The Elon University Poll also found that a growing number of state residents want video poker legalized in North Carolina again, few want restrictions on gun ownership and many supported beefing up ethics rules for state workers. The poll surveyed 607 people statewide last week and has a margin of error of plus or minus 4.1 percentage points.

Sixty-three percent of those surveyed support oil and gas drilling off the North Carolina coast, down slightly from the 66 percent who supported the idea a year ago. Part of the poll was conducted after the Deepwater Horizon rig exploded off the Louisiana coast last Wednesday, killing 11 workers and causing a growing environmental hazard as oil continues to leak from an undersea wellhead.

The majority of respondents also favor increasing the use of nuclear power, federal funding for research into wind, solar and hydrogen power and expanding urban mass transit systems.

Those surveyed were evenly split on whether North Carolina should allow video poker back into the state. Lawmakers banned the games four years ago, except on the Cherokee lands.

Forty-six percent say video poker should be legal, compared with 38 percent a year ago. Still, only 35 percent of respondents said they support making video poker available statewide. Forty-five percent say the games should remain illegal.

On the subject of guns, 49 percent of respondents said people should be allowed to own semiautomatic handguns, and 56 percent said people should be allowed to carry concealed weapons. Only 18 percent support banning handgun sales.
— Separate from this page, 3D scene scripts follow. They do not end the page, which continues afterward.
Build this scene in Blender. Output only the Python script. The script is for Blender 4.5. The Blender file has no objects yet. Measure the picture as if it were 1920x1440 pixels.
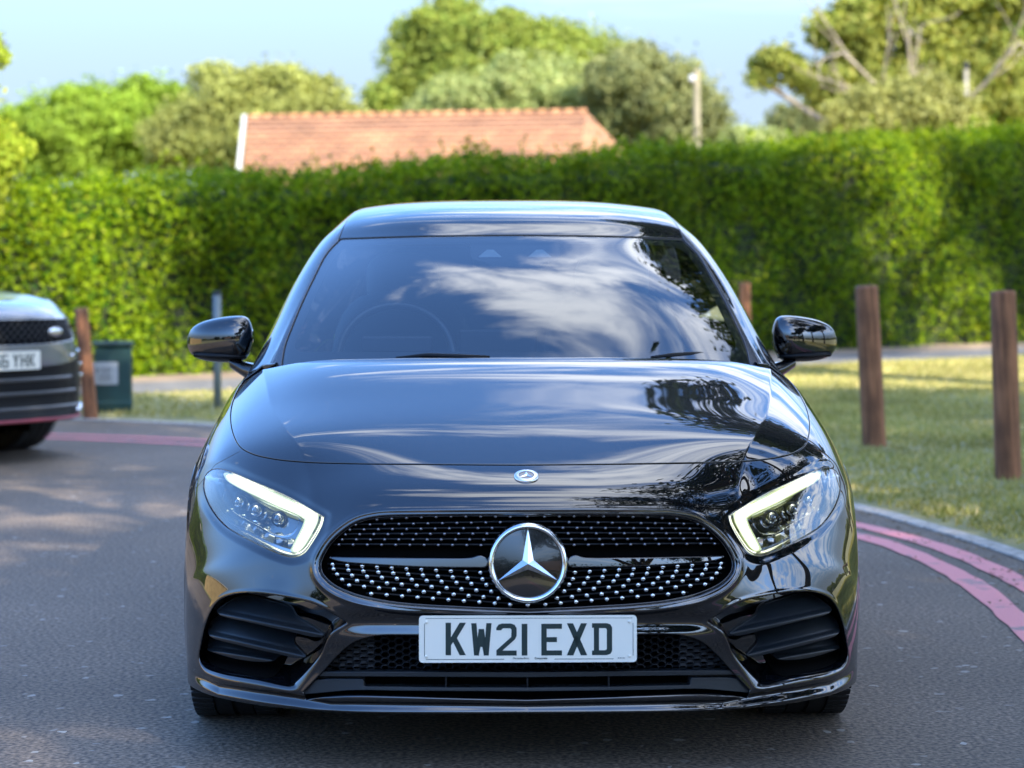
import bpy, math, random
import numpy as np
from mathutils import Vector, Matrix
R = math.radians
rng = np.random.default_rng(7)
scene = bpy.context.scene
C = scene.collection

# ------------------------------------------------------------------ camera
FPX, HOR, CAMZ = 4267.0, 484.0, 1.25           # focal length and horizon of a 1920 x 1440 frame
PITCH = math.atan((720 - HOR) / FPX)
cam_d = bpy.data.cameras.new('camera')
cam = bpy.data.objects.new('camera', cam_d)
C.objects.link(cam)
cam.location = (0, 0, CAMZ)
cam.rotation_euler = (math.pi / 2 - PITCH, 0, 0)
cam_d.sensor_width = 36
cam_d.lens = FPX / 1920 * 36
cam_d.clip_start = 0.05
cam_d.clip_end = 2000
cam_d.dof.use_dof = True
cam_d.dof.focus_distance = 5.85
cam_d.dof.aperture_fstop = 3.7
scene.camera = cam

# ------------------------------------------------------------------ sky, sun, exposure
SUN_DIR = Vector((0.50, -0.72, 0.0)).normalized()       # towards the sun, on the ground plane
SUN_EL = R(33)
world = bpy.data.worlds.new('World')
scene.world = world
world.use_nodes = True
wt = world.node_tree
wt.nodes.clear()


def nd(t, typ, **kw):
    n = t.nodes.new(typ)
    for k, v in kw.items():
        setattr(n, k, v)
    return n


def lk(t, a, b):
    t.links.new(a, b)


sky = nd(wt, 'ShaderNodeTexSky', sky_type='NISHITA')
sky.sun_disc = False
sky.sun_elevation = SUN_EL
sky.sun_rotation = math.atan2(SUN_DIR.x, SUN_DIR.y)
sky.air_density = 1.0
sky.dust_density = 0.6
sky.ozone_density = 2.2
tc = nd(wt, 'ShaderNodeTexCoord')
sep = nd(wt, 'ShaderNodeSeparateXYZ')
lk(wt, tc.outputs['Generated'], sep.inputs[0])


def wmath(op, a, b=None, c=None, clamp=False):
    n = nd(wt, 'ShaderNodeMath', operation=op)
    n.use_clamp = clamp
    for i, v in enumerate((a, b, c)):
        if v is None:
            continue
        if isinstance(v, (int, float)):
            n.inputs[i].default_value = v
        else:
            lk(wt, v, n.inputs[i])
    return n.outputs[0]


# cloud layer: the view direction met with a high plane, so the clouds stream towards the horizon
zc = wmath('MAXIMUM', wmath('ADD', sep.outputs[2], 0.12), 0.05)
cx = wmath('DIVIDE', sep.outputs[0], zc)
cy = wmath('DIVIDE', sep.outputs[1], zc)
cmb = nd(wt, 'ShaderNodeCombineXYZ')
lk(wt, cx, cmb.inputs[0]); lk(wt, cy, cmb.inputs[1])
mp = nd(wt, 'ShaderNodeMapping')
mp.inputs['Rotation'].default_value = (0, 0, R(-22))
mp.inputs['Scale'].default_value = (1.0, 2.1, 1.0)
mp.inputs['Location'].default_value = (3.1, 0.7, 0.0)
lk(wt, cmb.outputs[0], mp.inputs[0])
n1 = nd(wt, 'ShaderNodeTexNoise')
n1.inputs['Scale'].default_value = 2.6
n1.inputs['Detail'].default_value = 12
n1.inputs['Roughness'].default_value = 0.58
n1.inputs['Distortion'].default_value = 0.55
lk(wt, mp.outputs[0], n1.inputs['Vector'])
# more cloud towards the right of the place than the left
bias = wmath('MULTIPLY', wmath('ADD', cx, 0.04), 0.42)
bias = wmath('MINIMUM', wmath('MAXIMUM', bias, -0.17), 0.06)
cl = wmath('ADD', n1.outputs['Fac'], bias)
cov = nd(wt, 'ShaderNodeMapRange', interpolation_type='SMOOTHSTEP')
cov.inputs['From Min'].default_value = 0.47
cov.inputs['From Max'].default_value = 0.68
lk(wt, cl, cov.inputs['Value'])
fade = nd(wt, 'ShaderNodeMapRange')
fade.inputs['From Min'].default_value = 0.10
fade.inputs['From Max'].default_value = 0.32
lk(wt, sep.outputs[2], fade.inputs['Value'])
cover = wmath('MULTIPLY', cov.outputs[0], fade.outputs[0])
cover = wmath('MULTIPLY', cover, 0.85)
mixc = nd(wt, 'ShaderNodeMix', data_type='RGBA')
lk(wt, cover, mixc.inputs['Factor'])
gain = nd(wt, 'ShaderNodeVectorMath', operation='MULTIPLY')
gain.inputs[1].default_value = (1.10, 1.48, 1.95)
lk(wt, sky.outputs[0], gain.inputs[0])
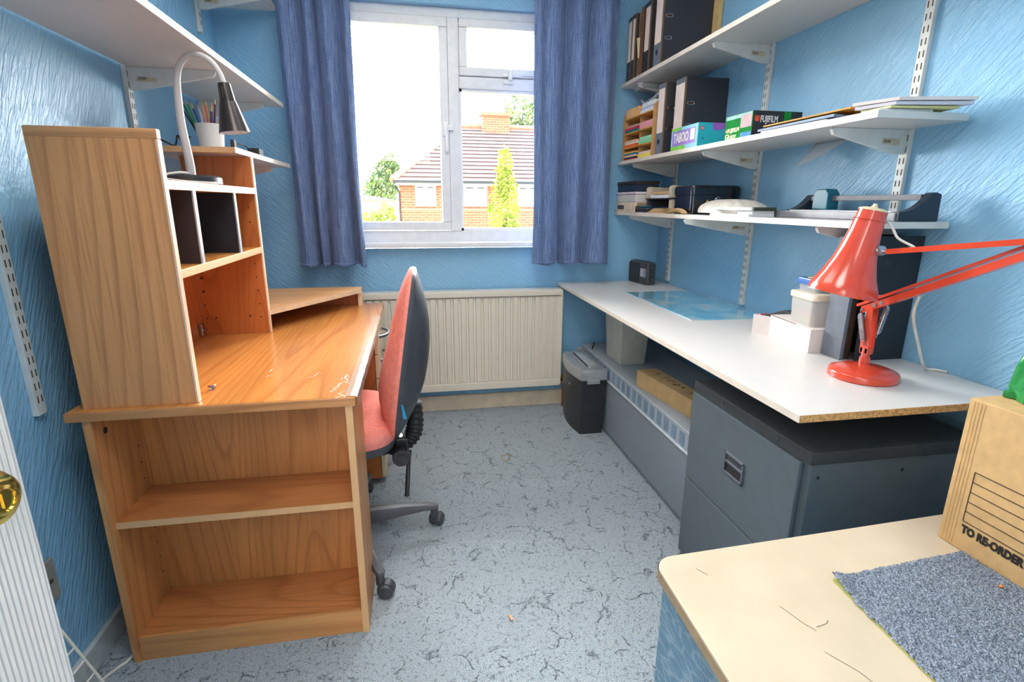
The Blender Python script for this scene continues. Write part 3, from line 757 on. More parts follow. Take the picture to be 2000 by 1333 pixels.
# bellows spine, bracket, knob, lever
b = MB(); pr = []
path = smoothc([(-.215, 1.79, .372), (-.10, 1.79, .362), (-.045, 1.79, .395), (-.028, 1.79, .45), (-.03, 1.79, .53)], 8)
b.tube(path, [.026+.006*(i % 2) for i in range(len(path))], 14).build('bellows', BLACKM, oc, smooth=20)
b = MB().box(-.40, -.16, 1.73, 1.85, .355, .398, .008).box(-.10, -.055, 1.725, 1.775, .325, .42, .008); b.build('mechanism', BLACK, oc)
b = MB(); rr = []
for i in range(36):
    t = 2*PI*i/36; r = .030 + (.0018 if i % 2 else -.0012); rr.append((-.078+r*math.cos(t), .372+r*math.sin(t)))
b.prism(rr, 'y', 1.668, 1.70, .002).cyl((-.078, 1.664, .372), (-.078, 1.67, .372), .014).cyl((-.078, 1.69, .372), (-.078, 1.74, .372), .010)
b.build('tension_knob', BLACK, oc)
b = MB().cyl((-.078, 1.70, .445), (-.078, 1.72, .440), .008, n=10); b.build('bolt', CHROME, oc)
b = MB().tube([(-.05, 1.75, .36), (-.056, 1.71, .33), (-.060, 1.70, .29), (-.066, 1.69, .215)], [.006, .007, .0085, .0085], 10); b.build('height_lever', BLACK, oc)

# ---------------------------------------------------------------- white worktop on the right and what stands on it
wt = thing('worktop', 'long white worktop along the right wall with bare chipboard near end', 'worktop', (1.13, 1.97, .752))
MB().box(.820, 1.438, .942, 2.985, .752, .770, .0012).build('board', WHITE, wt)
MB().box(.8185, .820, .942, 2.985, .752, .770, .0005).build('front_edging', EDGE, wt)
MB().box(.821, 1.437, .9405, .942, .7525, .7695).build('chipboard_end', CHIP, wt, label='bare chipboard end')
bracket(1, 1.44, .752, .50, 'bracket under the white worktop beside the filing cabinet', GB)
bracket(1, 2.095, .752, .40, 'bracket under the white worktop above the long carton', GB)
bracket(1, 2.82, .752, .40, 'bracket under the far end of the white worktop', GB)
# radio
ra = thing('radio', 'small dark grey portable radio at the far end of the worktop', 'radio', (1.30, 2.885, .770))
MB().box(1.272, 1.332, 2.785, 2.982, .770, .899, .012, seg=3).build('case', plain('radio_case', (66, 68, 72), .4, var=.04), ra)
MB().box(1.2705, 1.2725, 2.862, 2.975, .779, .890, .004).build('speaker_grille', lines_mat('grille', (52, 54, 58), (30, 31, 34), 'Z', 120), ra)
sc = MB().box(1.2695, 1.2725, 2.800, 2.856, .815, .862, .002).build('screen', plain('grey_lcd', (168, 168, 176), .3), ra)
MB().box(1.269, 1.2697, 2.804, 2.814, .82, .858).build('key_strip', plain('screen_keys', (110, 96, 120), .4), sc)
for z, r in ((.868, .0155), (.833, .010), (.803, .010)):
    k = MB().lathe([(0, 0), (r+.004, 0), (r+.004, .0012), (0, .0012)], (1.305, 2.7855, z), (0, -1, 0), 24).build('knob_recess', BLACK, ra)
    MB().lathe([(0, 0), (r, 0), (r*.9, .010), (0, .011)], (1.305, 2.7855, z), (0, -1, 0), 24).build('knob', CHARC, k)
MB().box(1.29, 1.315, 2.80, 2.96, .897, .902, .002).build('carry_handle', CHARC, ra)
b = MB()
for i in range(3): b.box(1.2702, 1.2715, 2.812+i*.011, 2.819+i*.011, .792, .797)
b.cyl((1.2715, 2.80, .787), (1.2702, 2.80, .787), .003, n=8).build('buttons', BLACK, ra)
ra.rotation_euler = (0, 0, .15)
# chart
MB().prism([(1.074, 1.882), (1.424, 1.866), (1.424, 2.558), (1.078, 2.564)], 'z', .7702, .7735).build('desk_chart', CHART, None, 'glossy blue sea chart desk mat lying on the white worktop', 'mat')

# red balanced-arm lamp
rl = thing('balanced_arm_lamp', 'red balanced-arm desk lamp standing on the near end of the worktop', 'lamp', (1.176, 1.153, .770))
MB().lathe([(0, 0), (.080, 0), (.0835, .003), (.0835, .016), (.080, .021), (.060, .028), (.03, .033), (.012, .035), (0, .035)], (1.176, 1.153, .770), n=56).build('base', RED, rl)
X = 1.186
p0 = Vector((X, 1.165, .803)); p1 = Vector((X, 1.165, .955))
b = MB().cyl(p0, p0+Vector((0, 0, .02)), .013).cyl(p0, p0+Vector((0, 0, .045)), .010)
b.prism([(1.152, .835), (1.178, .835), (1.180, .87), (1.176, .965), (1.160, .965), (1.152, .87)], 'x', X-.009, X-.0065).prism([(1.152, .835), (1.178, .835), (1.180, .87), (1.176, .965), (1.160, .965), (1.152, .87)], 'x', X+.0065, X+.009)
b.box(X-.009, X+.009, 1.152, 1.178, .832, .85, .002)
b.build('post', RED, rl)
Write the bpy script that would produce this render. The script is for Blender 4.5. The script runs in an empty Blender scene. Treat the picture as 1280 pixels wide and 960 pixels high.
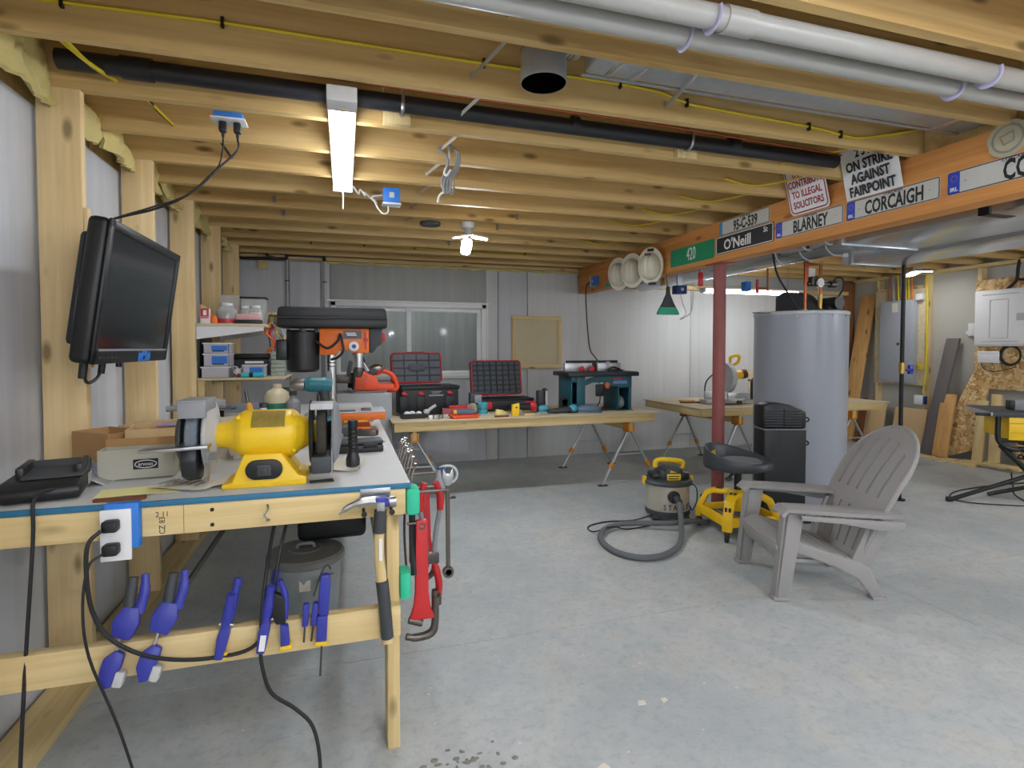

When it comes to proposed ethics rules for state workers, many of those surveyed believe the ideas are good. Gov. Beverly Perdue has called for rules like banning gifts from companies with state contracts, requiring employees to identify conflicts of interest and forcing workers to wait a year after leaving a state agency before lobbying the government or working for a business they used to regulate.

About 20 percent of respondents said the required waiting period for lobbyists and forcing state workers to forfeit their pensions if convicted of felonies tied to their positions would be too strict, while 20 percent said the idea of forcing workers to resign if they were charged with a felony or refused to cooperate with a criminal investigation is too lenient.